APT business director Ron Weinzierl said the firm used ASCTP assistance to fund an employee alignment and leadership program.
“It is a key development allowing APT as a SME (small to medium enterprise) in the auto supply chain to make sure we had a clear business strategy which all employees were aligned with,” Mr Weinzierl said.
“It has allowed us to get in a consultant, an industry expert who came in to APT and developed a new strategy and allowed us to align to that new strategy.”
Mr Weinzierl said APT had been devising a strategy to diversify away from the auto industry towards a future as an advanced manufacturer for at least a decade.
In the late ’90s, about 90 per cent of APT’s work came from the auto industry.
Today it is under two per cent.
“The money we received three years ago has helped us diversify into the growth industry of defence supply,” Mr Weinzierl explained.
“The grant will help us align all our employees so they know what the new strategy is. The second focus was on key leadership skills.”
This year APT celebrates its 25th anniversary.

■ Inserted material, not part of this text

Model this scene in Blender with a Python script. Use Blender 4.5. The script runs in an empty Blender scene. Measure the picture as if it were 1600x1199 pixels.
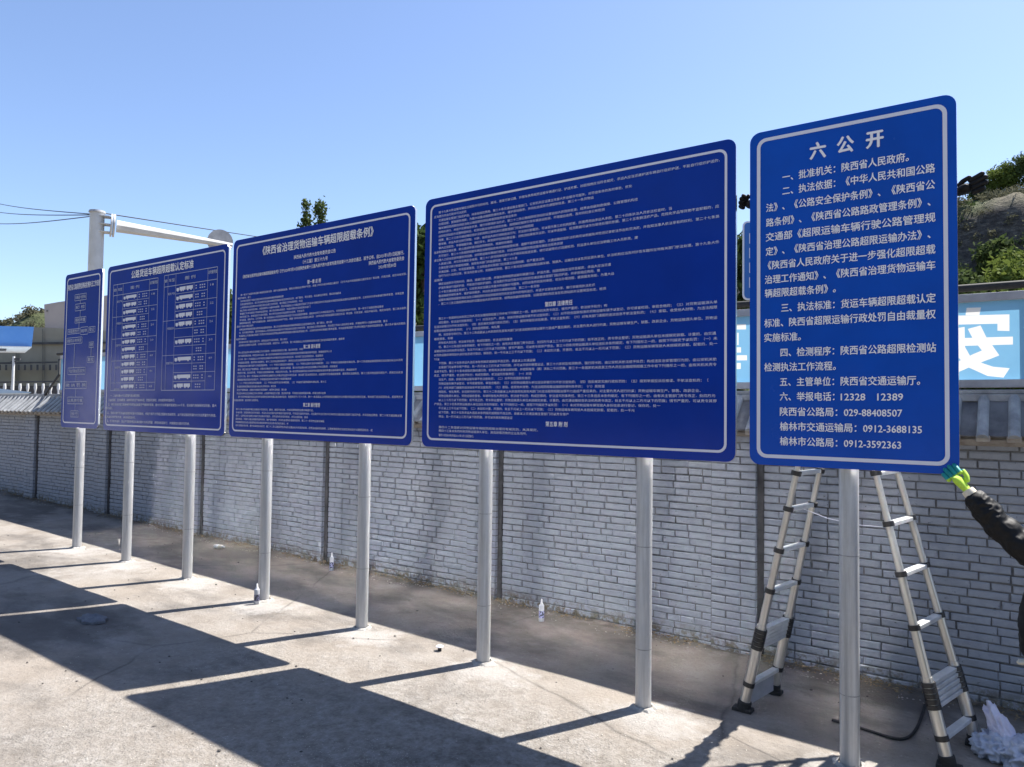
import bpy, bmesh, math, random
import numpy as np
from mathutils import Vector, Matrix, noise as mnoise
random.seed(7); rng = np.random.default_rng(7)
S = bpy.context.scene
COL = S.collection

# ------------------------------------------------------------------ camera
IW, IH, F = 1600.0, 1199.0, 1155.0
CAMH = 2.0
def cray(x, y): return Vector(((x-IW/2)/F, -(y-IH/2)/F, -1.0))
AX = -cray(-850, 620); AX.normalize()
AZ = cray(1175, -31100); AZ = AZ - AX*AZ.dot(AX); AZ.normalize()
if AZ.y < 0: AZ = -AZ
AY = AZ.cross(AX)
RM = Matrix((AX, AY, AZ))                      # camera axes -> world
CP = Vector((0, 0, CAMH))
cam = bpy.data.objects.new('camera', bpy.data.cameras.new('camera'))
cam.data.sensor_width = 36.0; cam.data.lens = F/IW*36.0
cam.data.clip_start = 0.05; cam.data.clip_end = 3000
cam.matrix_world = Matrix.Translation(CP) @ RM.to_4x4()
COL.objects.link(cam); S.camera = cam

# ------------------------------------------------------------------ light
SUNV = Vector((0.235, 0.535, 1.0)).normalized()
EL = math.asin(SUNV.z); AZM = math.atan2(SUNV.x, SUNV.y)
w = bpy.data.worlds.new('World'); S.world = w; w.use_nodes = True
nt = w.node_tree; bg = nt.nodes['Background']
sky = nt.nodes.new('ShaderNodeTexSky'); sky.sky_type = 'NISHITA'; sky.sun_disc = False
sky.sun_elevation = EL; sky.sun_rotation = AZM
sky.air_density = 1.0; sky.dust_density = 1.3; sky.ozone_density = 3.0; sky.altitude = 900
tint = nt.nodes.new('ShaderNodeMix'); tint.data_type = 'RGBA'; tint.blend_type = 'MULTIPLY'; tint.inputs[0].default_value = 1
nt.links.new(sky.outputs[0], tint.inputs[6]); tint.inputs[7].default_value = (1.02, .99, 1.02, 1)
nt.links.new(tint.outputs[2], bg.inputs[0]); bg.inputs[1].default_value = 0.095
sl = bpy.data.lights.new('sun', 'SUN'); sl.energy = 5.0; sl.angle = math.radians(0.53); sl.color = (1, .955, .89)
so = bpy.data.objects.new('sun', sl); COL.objects.link(so)
so.rotation_euler = SUNV.to_track_quat('Z', 'Y').to_euler(); so.location = (5, 12, 25)
S.view_settings.view_transform = 'Standard'; S.view_settings.look = 'None'
S.view_settings.exposure = 1.28; S.view_settings.gamma = 1; S.view_settings.use_curve_mapping = False
S.cycles.caustics_reflective = True; S.cycles.blur_glossy = 0.0
S.cycles.max_bounces = 8; S.cycles.diffuse_bounces = 4; S.cycles.sample_clamp_indirect = 0

# ------------------------------------------------------------------ helpers
def at(px, py, d):                               # a point of the place from a bearing and a distance
    return CP + RM @ cray(px, py)*d
def on_y(px, py, Y):
    d = RM @ cray(px, py); t = (Y-CP.y)/d.y; return CP + d*t
def gz(x, y=4):                                  # the yard rises gently to the left
    xx = min(max(x, -22), 2.5)
    return -0.018*xx - 0.01
def on_ground(px, py):
    d = RM @ cray(px, py); z = 0
    for _ in range(8):
        P = CP + d*((z-CP.z)/d.z); z = gz(P.x)
    return P
def tag(o, label=None, cat=None, group=None, kind=None):
    if label: o['label'] = label
    if cat: o['category'] = cat
    if group: o['group'] = group
    if kind: o['kind'] = kind
    return o
def empty(name, loc=(0, 0, 0), label=None, cat=None, group=None):
    o = bpy.data.objects.new(name, None); COL.objects.link(o); o.location = loc
    o.empty_display_size = .1
    return tag(o, label, cat, group)
def link_mesh(name, me, mat=None, parent=None, smooth=False):
    o = bpy.data.objects.new(name, me); COL.objects.link(o)
    if mat:
        for m in (mat if isinstance(mat, (list, tuple)) else [mat]):
            me.materials.append(m)
    if smooth: me.polygons.foreach_set('use_smooth', [True]*len(me.polygons))
    if parent:
        o.parent = parent
        pw = parent_world(parent)
        o.matrix_parent_inverse = pw.inverted()
    return o
def parent_world(p):
    M = p.matrix_basis.copy(); q = p
    while q.parent:
        M = q.parent.matrix_basis @ q.matrix_parent_inverse @ M if False else (q.matrix_parent_inverse @ M)
        q = q.parent; M = q.matrix_basis @ M
    return M
class MB:
    def __init__(s): s.v = []; s.f = []; s.mi = []
    def add(s, vs, fs, mi=0):
        b = len(s.v); s.v += [tuple(v) for v in vs]; s.f += [tuple(b+i for i in f) for f in fs]; s.mi += [mi]*len(fs)
    def box(s, c, d, rot=None, mi=0):
        c = Vector(c); x, y, z = d[0]/2, d[1]/2, d[2]/2
        vs = [Vector((i, j, k)) for k in (-z, z) for j in (-y, y) for i in (-x, x)]
        if rot is not None: vs = [rot @ v for v in vs]
        s.add([v+c for v in vs], [(0, 2, 3, 1), (4, 5, 7, 6), (0, 1, 5, 4), (2, 6, 7, 3), (0, 4, 6, 2), (1, 3, 7, 5)], mi)
    def bx(s, x0, x1, y0, y1, z0, z1, mi=0):
        s.box(((x0+x1)/2, (y0+y1)/2, (z0+z1)/2), (x1-x0, y1-y0, z1-z0), None, mi)
    def bar(s, a, b, w_, h_, mi=0, up=Vector((0, 0, 1))):
        a = Vector(a); b = Vector(b); d = (b-a).normalized()
        if abs(d.dot(up)) > .98: up = Vector((0, 1, 0))
        r = d.cross(up).normalized(); u = r.cross(d)
        vs = [p + r*i*w_/2 + u*j*h_/2 for p in (a, b) for (i, j) in ((-1, -1), (1, -1), (1, 1), (-1, 1))]
        s.add(vs, [(3, 2, 1, 0), (4, 5, 6, 7), (0, 1, 5, 4), (1, 2, 6, 5), (2, 3, 7, 6), (3, 0, 4, 7)], mi)
    def tube(s, pts, rad, n=12, caps=True, mi=0, flat=None):
        pts = [Vector(p) for p in pts]
        if not isinstance(rad, (list, tuple)): rad = [rad]*len(pts)
        vs = []; fs = []
        ref = None
        for i, p in enumerate(pts):
            d = (pts[min(i+1, len(pts)-1)] - pts[max(i-1, 0)]).normalized()
            if ref is None:
                ref = Vector((0, 0, 1)) if abs(d.z) < .9 else Vector((1, 0, 0))
            r = d.cross(ref).normalized(); u = r.cross(d).normalized(); ref = u
            for k in range(n):
                a = 2*math.pi*k/n
                vs.append(p + (r*math.cos(a) + u*math.sin(a))*rad[i])
        for i in range(len(pts)-1):
            for k in range(n):
                k2 = (k+1) % n
                fs.append((i*n+k, i*n+k2, (i+1)*n+k2, (i+1)*n+k))
        if caps:
            fs.append(tuple(range(n))[::-1]); fs.append(tuple((len(pts)-1)*n+k for k in range(n)))
        s.add(vs, fs, mi)
    def lathe(s, base, prof, n=16, axis=Vector((0, 0, 1)), mi=0):
        base = Vector(base); q = Vector((0, 0, 1)).rotation_difference(axis)
        vs = []; fs = []
        for (r, z) in prof:
            for k in range(n):
                a = 2*math.pi*k/n
                vs.append(base + q @ Vector((r*math.cos(a), r*math.sin(a), z)))
        for i in range(len(prof)-1):
            for k in range(n):
                k2 = (k+1) % n
                fs.append((i*n+k, i*n+k2, (i+1)*n+k2, (i+1)*n+k))
        fs.append(tuple(range(n))[::-1]); fs.append(tuple((len(prof)-1)*n+k for k in range(n)))
        s.add(vs, fs, mi)
    def prism(s, poly, off, mi=0):
        n = len(poly); off = Vector(off)
        vs = [Vector(p) for p in poly] + [Vector(p)+off for p in poly]
        fs = [tuple(range(n)), tuple(range(2*n-1, n-1, -1))] + [(i, i+n, (i+1) % n+n, (i+1) % n) for i in range(n)]
        s.add(vs, fs, mi)
    def mesh(s, name, fix=True):
        me = bpy.data.meshes.new(name); me.from_pydata(s.v, [], s.f)
        me.polygons.foreach_set('material_index', s.mi)
        if fix:
            bm = bmesh.new(); bm.from_mesh(me); bmesh.ops.recalc_face_normals(bm, faces=bm.faces); bm.to_mesh(me); bm.free()
        me.update(); return me
    def build(s, name, mat, parent=None, smooth=False, bevel=0, fix=True):
        o = link_mesh(name, s.mesh(name, fix), mat, parent, smooth)
        if smooth:
            try: o.data.set_sharp_from_angle(angle=math.radians(40))
            except Exception: pass
        if bevel:
            b = o.modifiers.new('b', 'BEVEL'); b.width = bevel; b.segments = 2; b.limit_method = 'ANGLE'
        return o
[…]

Mr Weinzierl said after tough business conditions in 2014/15, with APT employee numbers had increased as had its investment in technologies.
The firm has now expanded to a second facility.
“Without the grant we probably wouldn’t have taken the risks that we have and we wouldn’t have progressed our defence industry programs.”
Minister for Industry and Employment Wade Noonan said the program was part of the State Government’s $46.5 million Automotive Transition Plan to help Victorian automotive businesses transition into new markets, retrain and find sustainable jobs for automotive workers, and attract investment into communities suffering from the closure of automotive manufacturing.
“This funding will provide tailored case management services to assist automotive supply chain businesses to diversify into new markets.”
Eligible supply chain companies stand to receive assistance valued at $16,000 to develop a transition plan.
Businesses can then apply for funding of up to $50,000 to implement the key transition activities identified in their plan.
Funding is also available for business capability development, including assistance with management skills, sales and marketing strategies, financial management, new product development and marketing opportunities.
To participate in the Automotive Supply Chain Transition Program applicants must be a Victorian based business with at least 10 per cent of revenue derived from new car manufacturing by the three local car manufacturers (Ford, Holden and Toyota) and their supply chain.